In Poland, in accordance with the new amendments to the Code of Civil Procedure in the proceedings for the return of a person subject to parental authority, carried out under the 1980 Hague Convention, there is introduced a mandatory representation of the participants to the proceedings by attorneys or legal counsels. The new provision will not apply to the application to initiate the proceedings in cases concerning the return of a person subject to parental or custody authority under the 1980 Hague Convention only in the proceedings for exemption from court costs and for the appointment of a lawyer or a counsel, and when a participant to the proceedings is: a judge, prosecutor, notary public, professor or habilitated doctor of legal sciences, advocate, legal advisor or counselor of the General Prosecutor’s Office of the Republic of Poland.

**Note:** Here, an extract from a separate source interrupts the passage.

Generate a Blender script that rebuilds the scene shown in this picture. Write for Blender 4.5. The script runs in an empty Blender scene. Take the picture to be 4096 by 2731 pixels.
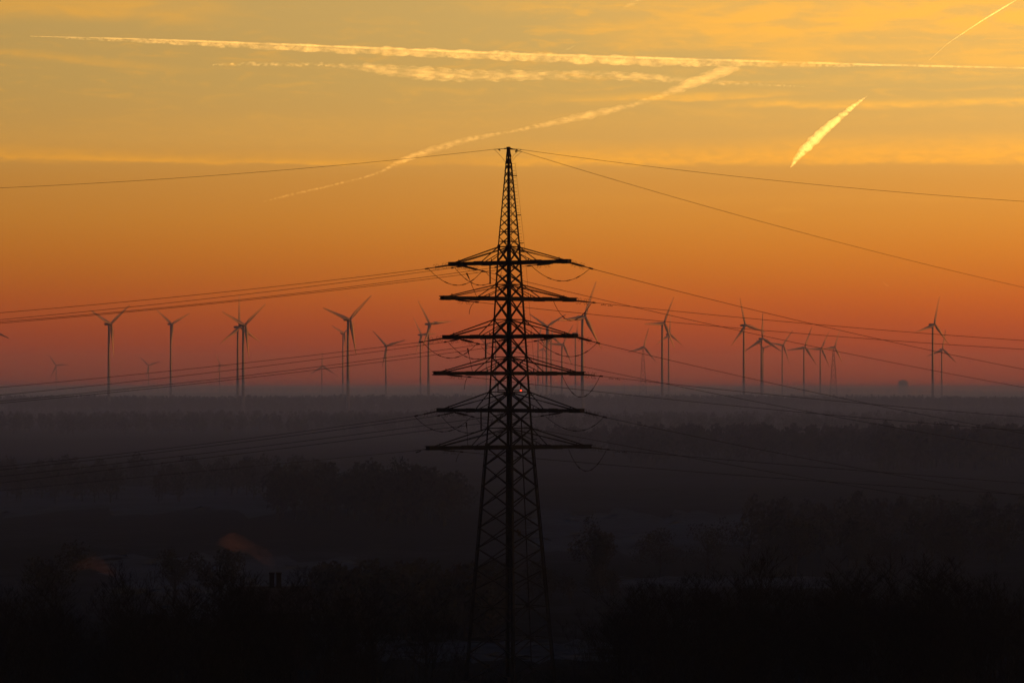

The purpose of the Hague Convention is to counteract the negative effects of international abduction or detention of children. Proceedings initiated under the provisions of the Convention are to aim to the restoration of the factual and legal situation that existed before the unlawful abduction or detention of a child. An abduction or detention of a child is unlawful within the meaning of the Convention if there has been a breach of the right to custody granted by legislation (a judicial or administrative decision or amicable settlement) of the State where the child was habitually resident immediately prior to the removal or detention and if at the time of the abduction or detention this right was effectively carried out. The applications for a return of a child made under the provisions of the Convention are recognized by the competent authorities (courts or administrative bodies) of the country to which the child was abducted or where the child was detained.